Keep to the lines from the line containing "Generate a Blender" through the line containing "PI = math.pi": copy them exactly and leave every picture out.

[Some records]
▬▬▬▬▬▬▬▬▬▬
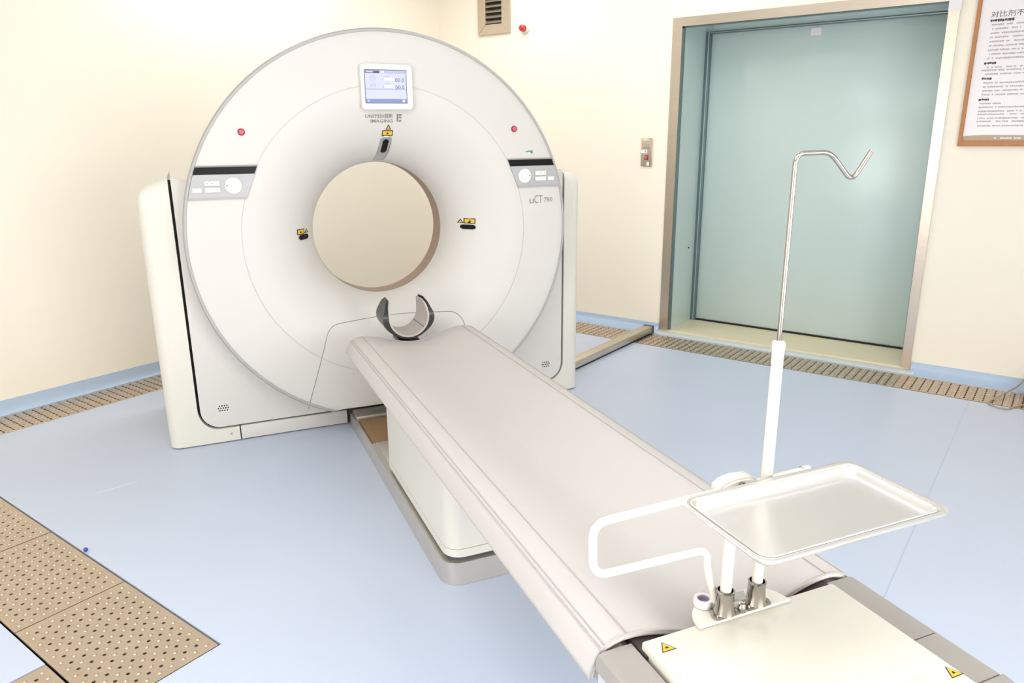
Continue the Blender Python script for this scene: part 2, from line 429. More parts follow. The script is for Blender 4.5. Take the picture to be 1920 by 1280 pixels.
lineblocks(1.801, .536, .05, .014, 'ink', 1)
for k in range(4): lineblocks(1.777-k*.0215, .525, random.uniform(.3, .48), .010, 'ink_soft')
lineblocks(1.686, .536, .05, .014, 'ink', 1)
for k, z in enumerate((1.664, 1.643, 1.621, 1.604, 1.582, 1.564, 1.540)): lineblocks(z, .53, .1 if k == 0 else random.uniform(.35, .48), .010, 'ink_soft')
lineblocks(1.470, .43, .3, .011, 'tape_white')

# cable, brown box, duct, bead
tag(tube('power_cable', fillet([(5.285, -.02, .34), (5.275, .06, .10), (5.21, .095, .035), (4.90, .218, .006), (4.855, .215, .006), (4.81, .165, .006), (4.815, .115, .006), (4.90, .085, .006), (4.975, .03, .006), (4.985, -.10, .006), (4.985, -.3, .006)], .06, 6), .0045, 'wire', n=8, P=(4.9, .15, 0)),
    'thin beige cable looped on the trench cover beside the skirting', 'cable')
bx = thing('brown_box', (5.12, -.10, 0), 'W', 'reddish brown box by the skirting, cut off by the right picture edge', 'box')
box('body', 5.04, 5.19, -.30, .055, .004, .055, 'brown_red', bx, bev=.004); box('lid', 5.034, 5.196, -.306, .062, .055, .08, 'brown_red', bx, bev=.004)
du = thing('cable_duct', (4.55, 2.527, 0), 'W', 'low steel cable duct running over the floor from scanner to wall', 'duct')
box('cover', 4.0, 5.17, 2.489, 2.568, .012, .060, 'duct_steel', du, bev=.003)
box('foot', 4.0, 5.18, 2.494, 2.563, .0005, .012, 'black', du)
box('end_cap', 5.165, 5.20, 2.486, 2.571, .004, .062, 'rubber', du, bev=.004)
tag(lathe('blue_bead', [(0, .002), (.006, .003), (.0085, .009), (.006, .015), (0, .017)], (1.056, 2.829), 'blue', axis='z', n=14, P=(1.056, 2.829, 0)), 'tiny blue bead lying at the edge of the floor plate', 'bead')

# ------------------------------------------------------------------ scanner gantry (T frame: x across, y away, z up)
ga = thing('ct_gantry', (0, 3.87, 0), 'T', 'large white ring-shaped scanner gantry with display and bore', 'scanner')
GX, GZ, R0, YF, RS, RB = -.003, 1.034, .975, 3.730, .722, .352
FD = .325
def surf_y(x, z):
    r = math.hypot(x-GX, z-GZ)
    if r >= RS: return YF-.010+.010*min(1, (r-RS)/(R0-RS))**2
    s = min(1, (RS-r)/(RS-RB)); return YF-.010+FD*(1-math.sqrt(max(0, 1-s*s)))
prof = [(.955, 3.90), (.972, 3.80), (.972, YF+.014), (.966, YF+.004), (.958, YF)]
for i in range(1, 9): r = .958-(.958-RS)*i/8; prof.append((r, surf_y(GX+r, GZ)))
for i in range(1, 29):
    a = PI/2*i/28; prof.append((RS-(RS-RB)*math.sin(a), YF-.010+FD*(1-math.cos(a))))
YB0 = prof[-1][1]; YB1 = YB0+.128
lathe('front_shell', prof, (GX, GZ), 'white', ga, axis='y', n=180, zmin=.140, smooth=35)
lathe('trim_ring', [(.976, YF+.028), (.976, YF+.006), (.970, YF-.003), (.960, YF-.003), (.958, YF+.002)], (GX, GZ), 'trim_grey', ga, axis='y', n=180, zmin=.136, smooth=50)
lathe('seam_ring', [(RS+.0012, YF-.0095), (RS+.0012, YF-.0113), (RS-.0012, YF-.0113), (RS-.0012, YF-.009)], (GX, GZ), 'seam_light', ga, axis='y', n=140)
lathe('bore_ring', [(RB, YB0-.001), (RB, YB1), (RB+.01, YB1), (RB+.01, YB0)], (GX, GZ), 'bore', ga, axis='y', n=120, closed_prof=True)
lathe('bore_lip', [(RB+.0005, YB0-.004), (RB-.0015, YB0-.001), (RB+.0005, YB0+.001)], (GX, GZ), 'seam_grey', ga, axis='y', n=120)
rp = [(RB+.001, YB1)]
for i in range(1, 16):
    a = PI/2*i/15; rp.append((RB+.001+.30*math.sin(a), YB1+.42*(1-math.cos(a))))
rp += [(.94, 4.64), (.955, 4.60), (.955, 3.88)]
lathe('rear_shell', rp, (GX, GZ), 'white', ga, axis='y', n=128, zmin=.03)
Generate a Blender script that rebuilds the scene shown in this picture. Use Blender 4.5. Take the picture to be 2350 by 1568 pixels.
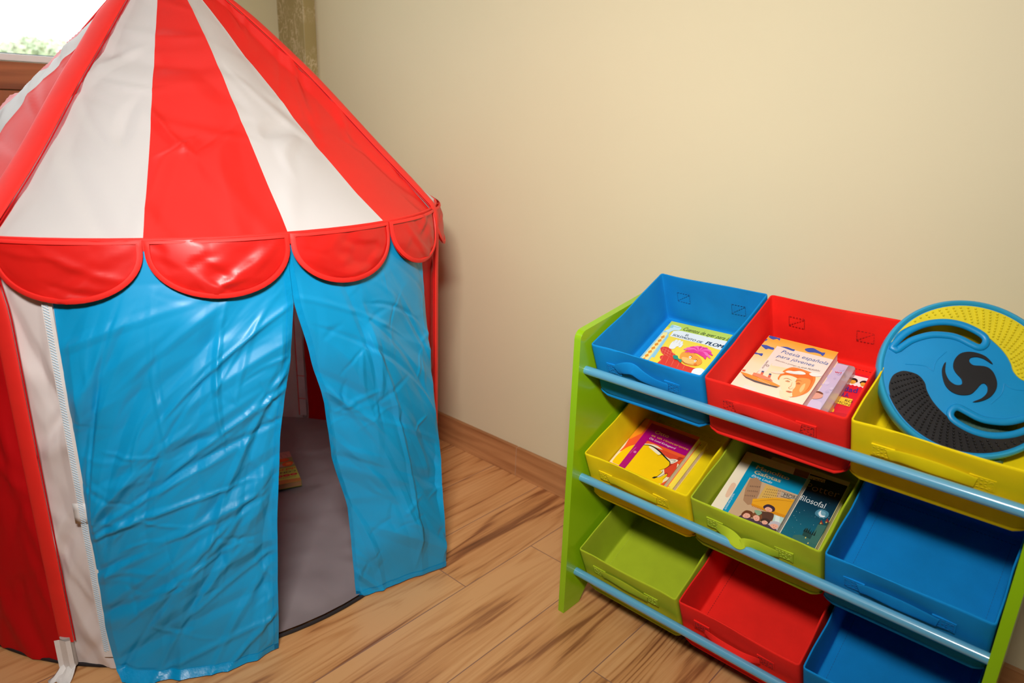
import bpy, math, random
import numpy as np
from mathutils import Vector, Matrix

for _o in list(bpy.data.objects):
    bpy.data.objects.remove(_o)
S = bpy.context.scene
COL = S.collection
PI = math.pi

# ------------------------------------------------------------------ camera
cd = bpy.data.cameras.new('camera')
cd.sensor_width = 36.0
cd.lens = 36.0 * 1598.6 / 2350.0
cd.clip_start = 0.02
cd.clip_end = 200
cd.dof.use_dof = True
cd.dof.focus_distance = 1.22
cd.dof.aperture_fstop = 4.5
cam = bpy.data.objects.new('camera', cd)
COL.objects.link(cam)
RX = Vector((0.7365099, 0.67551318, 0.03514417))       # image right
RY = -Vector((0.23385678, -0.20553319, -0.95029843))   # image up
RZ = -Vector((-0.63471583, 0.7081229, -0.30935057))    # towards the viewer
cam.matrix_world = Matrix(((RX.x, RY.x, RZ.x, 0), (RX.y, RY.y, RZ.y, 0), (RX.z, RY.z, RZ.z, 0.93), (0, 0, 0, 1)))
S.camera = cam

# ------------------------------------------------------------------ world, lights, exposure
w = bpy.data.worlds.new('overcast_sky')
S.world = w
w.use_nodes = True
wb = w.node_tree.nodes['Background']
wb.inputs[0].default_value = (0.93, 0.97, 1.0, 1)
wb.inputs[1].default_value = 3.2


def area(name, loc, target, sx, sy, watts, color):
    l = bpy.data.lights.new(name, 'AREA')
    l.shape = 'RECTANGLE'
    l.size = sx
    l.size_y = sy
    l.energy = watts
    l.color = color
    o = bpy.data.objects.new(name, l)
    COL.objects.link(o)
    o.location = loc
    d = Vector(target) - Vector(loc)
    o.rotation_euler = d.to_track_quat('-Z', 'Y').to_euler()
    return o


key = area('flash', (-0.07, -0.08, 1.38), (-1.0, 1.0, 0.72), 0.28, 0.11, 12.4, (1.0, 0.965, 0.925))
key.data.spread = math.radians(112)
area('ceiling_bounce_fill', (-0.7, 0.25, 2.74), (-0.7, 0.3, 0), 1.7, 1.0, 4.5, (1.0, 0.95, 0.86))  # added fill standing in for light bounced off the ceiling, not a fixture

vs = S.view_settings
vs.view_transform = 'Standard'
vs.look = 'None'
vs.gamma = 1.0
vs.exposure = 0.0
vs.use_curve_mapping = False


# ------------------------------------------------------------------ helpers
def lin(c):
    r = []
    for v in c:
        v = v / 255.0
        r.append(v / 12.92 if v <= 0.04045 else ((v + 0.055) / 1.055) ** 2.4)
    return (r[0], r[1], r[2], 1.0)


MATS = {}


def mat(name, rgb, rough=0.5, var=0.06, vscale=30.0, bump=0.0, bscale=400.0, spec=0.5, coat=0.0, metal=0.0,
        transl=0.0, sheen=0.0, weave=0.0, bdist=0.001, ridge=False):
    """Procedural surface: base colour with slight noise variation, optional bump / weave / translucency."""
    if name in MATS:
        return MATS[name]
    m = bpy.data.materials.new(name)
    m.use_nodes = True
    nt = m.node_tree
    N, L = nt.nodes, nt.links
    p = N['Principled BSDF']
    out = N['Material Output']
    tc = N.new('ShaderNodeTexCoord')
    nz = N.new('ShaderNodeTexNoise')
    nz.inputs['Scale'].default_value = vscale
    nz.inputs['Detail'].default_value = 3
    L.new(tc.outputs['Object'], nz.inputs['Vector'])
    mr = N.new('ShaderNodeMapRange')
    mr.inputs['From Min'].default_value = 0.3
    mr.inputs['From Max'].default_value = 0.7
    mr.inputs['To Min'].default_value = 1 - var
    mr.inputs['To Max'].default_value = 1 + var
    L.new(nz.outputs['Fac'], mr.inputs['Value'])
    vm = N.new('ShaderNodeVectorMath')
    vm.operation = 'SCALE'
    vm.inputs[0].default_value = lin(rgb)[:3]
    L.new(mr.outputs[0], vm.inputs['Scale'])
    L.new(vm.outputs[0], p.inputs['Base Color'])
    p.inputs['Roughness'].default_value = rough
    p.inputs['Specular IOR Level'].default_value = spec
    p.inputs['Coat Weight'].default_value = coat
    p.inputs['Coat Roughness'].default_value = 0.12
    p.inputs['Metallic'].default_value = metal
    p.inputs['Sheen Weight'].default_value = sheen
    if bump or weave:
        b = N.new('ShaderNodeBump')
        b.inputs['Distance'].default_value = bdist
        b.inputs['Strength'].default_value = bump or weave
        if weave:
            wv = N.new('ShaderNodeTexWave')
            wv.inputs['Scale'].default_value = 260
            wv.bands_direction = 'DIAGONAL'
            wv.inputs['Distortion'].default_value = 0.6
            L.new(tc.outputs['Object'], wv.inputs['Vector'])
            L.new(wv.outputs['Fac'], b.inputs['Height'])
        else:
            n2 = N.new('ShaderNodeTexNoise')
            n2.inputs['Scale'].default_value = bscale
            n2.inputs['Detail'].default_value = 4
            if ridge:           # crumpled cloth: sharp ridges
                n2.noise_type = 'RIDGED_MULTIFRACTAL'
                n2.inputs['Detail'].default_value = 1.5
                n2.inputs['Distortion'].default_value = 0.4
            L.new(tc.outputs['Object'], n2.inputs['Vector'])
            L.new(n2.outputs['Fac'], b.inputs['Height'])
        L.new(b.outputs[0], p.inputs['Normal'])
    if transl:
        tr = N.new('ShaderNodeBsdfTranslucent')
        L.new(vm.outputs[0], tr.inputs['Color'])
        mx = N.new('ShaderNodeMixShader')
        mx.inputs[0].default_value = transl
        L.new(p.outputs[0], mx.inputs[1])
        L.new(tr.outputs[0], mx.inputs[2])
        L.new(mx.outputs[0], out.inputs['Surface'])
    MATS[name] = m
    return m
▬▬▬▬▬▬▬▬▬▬
- **Exercise result**
Generate a Blender script that rebuilds the scene shown in this picture. Use Blender 4.5. Take the picture to be 2350 by 1568 pixels.
import bpy, math, random
import numpy as np
from mathutils import Vector, Matrix

for _o in list(bpy.data.objects):
    bpy.data.objects.remove(_o)
S = bpy.context.scene
COL = S.collection
PI = math.pi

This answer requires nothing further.